Not far from the cave before which we were now standing lives a ‘Donna del Lago’ who pays the lord of the soil four pounds a-year for the privilege of showing the ‘Pigeon-hole’ to strangers. She was admirably fitted for the porteress of such an entrance to the nether world, and indeed the whole scene could not be better ‘in character,’ as the English say. We had descended the steps in the dark, and heard the rush of invisible waters, when the gigantic, haggard old woman, with a scarlet cloak loosely thrown around her, long streaming white hair, and a firebrand in each hand, came down—the living original of Meg Merrilies. It was a wild scene! Her flickering torches threw fitful gleams on the rolling water, and the lofty vaulted roof bristling with stalactites; and now and then brought out the pale and squalid figures behind her with a broad red glare. She took some bundles of straw, and with words which sounded like an incantation, lighted them and threw them blazing into the stream.
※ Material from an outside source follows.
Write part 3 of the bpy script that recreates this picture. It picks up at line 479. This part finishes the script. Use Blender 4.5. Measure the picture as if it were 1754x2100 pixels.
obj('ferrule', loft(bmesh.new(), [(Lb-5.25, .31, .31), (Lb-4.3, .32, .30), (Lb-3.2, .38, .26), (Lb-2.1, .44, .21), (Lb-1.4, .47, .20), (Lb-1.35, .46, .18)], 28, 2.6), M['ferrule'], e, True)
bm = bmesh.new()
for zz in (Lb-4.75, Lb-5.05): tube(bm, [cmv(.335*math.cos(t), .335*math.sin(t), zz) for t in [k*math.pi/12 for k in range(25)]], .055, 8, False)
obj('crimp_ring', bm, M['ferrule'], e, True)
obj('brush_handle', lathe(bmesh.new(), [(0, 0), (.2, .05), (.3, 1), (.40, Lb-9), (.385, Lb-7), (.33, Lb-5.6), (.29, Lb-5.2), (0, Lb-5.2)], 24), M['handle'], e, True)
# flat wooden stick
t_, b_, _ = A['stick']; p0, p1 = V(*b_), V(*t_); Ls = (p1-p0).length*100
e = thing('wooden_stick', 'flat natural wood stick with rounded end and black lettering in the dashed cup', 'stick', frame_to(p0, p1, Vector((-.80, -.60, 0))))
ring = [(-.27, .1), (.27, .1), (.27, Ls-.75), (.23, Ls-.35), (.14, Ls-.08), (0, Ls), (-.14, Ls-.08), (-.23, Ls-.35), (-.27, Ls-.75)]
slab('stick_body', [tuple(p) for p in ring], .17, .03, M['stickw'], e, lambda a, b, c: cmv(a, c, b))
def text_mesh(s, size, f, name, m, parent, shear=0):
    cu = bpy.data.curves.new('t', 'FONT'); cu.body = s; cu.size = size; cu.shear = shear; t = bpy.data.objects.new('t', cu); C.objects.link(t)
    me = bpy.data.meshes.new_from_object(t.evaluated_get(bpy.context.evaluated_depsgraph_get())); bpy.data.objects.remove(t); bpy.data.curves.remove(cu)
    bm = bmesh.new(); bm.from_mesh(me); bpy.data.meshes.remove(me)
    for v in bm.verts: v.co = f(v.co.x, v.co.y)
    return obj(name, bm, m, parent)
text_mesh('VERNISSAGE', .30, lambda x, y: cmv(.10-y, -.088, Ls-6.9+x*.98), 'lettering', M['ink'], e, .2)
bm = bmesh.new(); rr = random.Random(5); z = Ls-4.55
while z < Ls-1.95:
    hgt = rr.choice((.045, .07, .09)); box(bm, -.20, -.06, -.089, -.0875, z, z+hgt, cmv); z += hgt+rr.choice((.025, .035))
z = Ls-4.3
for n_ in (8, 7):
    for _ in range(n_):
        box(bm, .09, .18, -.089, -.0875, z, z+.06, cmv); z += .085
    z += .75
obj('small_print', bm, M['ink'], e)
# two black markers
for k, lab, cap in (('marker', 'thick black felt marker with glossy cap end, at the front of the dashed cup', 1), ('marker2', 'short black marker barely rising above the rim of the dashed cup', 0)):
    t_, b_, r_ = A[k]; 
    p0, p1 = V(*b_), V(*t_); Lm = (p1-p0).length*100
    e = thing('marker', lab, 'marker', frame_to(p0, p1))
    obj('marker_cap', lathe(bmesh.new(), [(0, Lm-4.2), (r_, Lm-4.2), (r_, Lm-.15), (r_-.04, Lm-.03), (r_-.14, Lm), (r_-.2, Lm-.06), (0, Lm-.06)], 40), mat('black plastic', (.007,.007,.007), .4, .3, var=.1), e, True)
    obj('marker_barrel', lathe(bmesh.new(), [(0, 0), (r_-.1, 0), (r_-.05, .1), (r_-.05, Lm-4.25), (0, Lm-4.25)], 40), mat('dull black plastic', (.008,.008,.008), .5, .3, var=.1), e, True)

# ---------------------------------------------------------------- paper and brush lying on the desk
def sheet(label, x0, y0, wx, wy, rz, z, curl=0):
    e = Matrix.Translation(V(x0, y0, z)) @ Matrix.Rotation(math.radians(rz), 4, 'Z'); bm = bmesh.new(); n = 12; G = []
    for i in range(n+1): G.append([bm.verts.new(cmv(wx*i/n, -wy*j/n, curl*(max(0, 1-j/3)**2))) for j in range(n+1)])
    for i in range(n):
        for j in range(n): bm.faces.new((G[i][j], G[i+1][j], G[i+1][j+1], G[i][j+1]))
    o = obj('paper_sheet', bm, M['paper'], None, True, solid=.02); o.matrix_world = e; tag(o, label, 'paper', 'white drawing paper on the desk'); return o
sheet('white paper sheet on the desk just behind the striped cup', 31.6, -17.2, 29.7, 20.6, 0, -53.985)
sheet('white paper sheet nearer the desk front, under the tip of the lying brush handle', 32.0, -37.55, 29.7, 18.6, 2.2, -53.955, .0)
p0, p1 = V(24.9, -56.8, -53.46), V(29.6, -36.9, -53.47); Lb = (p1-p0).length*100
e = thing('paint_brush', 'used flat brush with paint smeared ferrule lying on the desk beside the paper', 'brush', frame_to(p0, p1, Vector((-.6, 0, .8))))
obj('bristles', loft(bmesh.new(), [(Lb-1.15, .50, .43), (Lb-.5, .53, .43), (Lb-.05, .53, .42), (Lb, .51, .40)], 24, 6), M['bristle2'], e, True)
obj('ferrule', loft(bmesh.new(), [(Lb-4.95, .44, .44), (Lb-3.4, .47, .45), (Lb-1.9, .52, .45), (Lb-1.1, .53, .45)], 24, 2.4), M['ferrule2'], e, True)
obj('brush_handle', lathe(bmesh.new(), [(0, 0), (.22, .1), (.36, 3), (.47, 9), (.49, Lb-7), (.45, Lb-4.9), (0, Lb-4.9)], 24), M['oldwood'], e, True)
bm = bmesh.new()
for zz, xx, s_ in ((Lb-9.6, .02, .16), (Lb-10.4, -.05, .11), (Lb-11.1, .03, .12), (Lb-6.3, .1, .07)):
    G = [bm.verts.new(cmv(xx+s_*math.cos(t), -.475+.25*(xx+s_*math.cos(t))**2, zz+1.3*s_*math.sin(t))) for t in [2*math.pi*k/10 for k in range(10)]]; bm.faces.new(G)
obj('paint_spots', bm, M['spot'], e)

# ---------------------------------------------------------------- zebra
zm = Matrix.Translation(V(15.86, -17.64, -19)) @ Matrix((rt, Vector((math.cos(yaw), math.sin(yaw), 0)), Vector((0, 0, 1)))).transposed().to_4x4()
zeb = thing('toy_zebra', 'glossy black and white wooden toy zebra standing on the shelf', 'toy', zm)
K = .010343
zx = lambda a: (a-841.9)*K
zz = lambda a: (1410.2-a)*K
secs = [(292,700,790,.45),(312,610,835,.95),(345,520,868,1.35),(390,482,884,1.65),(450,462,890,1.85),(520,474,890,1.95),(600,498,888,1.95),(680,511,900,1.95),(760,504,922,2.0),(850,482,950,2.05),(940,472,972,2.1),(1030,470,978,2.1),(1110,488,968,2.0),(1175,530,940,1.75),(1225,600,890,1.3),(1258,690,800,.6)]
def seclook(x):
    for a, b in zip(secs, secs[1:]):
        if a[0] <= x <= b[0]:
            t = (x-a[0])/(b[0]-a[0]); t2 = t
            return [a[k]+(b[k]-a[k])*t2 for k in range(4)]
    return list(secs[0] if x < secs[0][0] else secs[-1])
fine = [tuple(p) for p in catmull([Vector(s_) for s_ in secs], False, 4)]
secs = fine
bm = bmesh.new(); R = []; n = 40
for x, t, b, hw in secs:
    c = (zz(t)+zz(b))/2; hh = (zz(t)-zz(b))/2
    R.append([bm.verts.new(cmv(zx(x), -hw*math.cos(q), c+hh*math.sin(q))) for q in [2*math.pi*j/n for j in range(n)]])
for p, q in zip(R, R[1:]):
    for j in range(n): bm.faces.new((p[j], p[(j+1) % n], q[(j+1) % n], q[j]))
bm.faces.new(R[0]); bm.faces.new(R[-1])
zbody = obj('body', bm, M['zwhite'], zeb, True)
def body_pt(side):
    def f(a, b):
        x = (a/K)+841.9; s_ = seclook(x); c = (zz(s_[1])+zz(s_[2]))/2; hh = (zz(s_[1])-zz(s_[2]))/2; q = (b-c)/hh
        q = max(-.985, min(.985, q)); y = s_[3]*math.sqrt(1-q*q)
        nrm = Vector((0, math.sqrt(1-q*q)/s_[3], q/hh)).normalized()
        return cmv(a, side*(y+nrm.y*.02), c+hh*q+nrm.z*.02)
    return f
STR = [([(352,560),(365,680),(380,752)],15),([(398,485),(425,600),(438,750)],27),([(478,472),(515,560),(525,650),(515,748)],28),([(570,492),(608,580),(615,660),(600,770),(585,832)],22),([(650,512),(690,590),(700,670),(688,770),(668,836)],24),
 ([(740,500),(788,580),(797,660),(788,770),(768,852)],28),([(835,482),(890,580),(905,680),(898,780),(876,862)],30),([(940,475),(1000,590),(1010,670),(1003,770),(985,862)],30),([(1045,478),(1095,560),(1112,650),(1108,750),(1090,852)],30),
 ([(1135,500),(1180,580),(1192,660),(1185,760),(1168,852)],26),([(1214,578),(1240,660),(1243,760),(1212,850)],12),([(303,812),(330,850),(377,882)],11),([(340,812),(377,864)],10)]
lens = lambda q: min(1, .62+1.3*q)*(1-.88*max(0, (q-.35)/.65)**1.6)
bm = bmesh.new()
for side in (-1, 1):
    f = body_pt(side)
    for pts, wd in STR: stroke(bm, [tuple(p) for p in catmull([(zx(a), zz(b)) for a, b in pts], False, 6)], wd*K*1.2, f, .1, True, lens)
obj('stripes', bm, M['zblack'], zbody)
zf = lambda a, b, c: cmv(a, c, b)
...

As they floated rapidly away, they disclosed new grottoes, more grotesque forms, and at length, after a hundred windings, disappeared in the distance like small tapers. We followed them, scrambling over the slippery stones as far as we could, and discovered here and there a trout in the ice-cold water. They have this peculiarity, that whatever bait may be offered them, no attempt to catch one has ever succeeded. The people of course think them enchanted.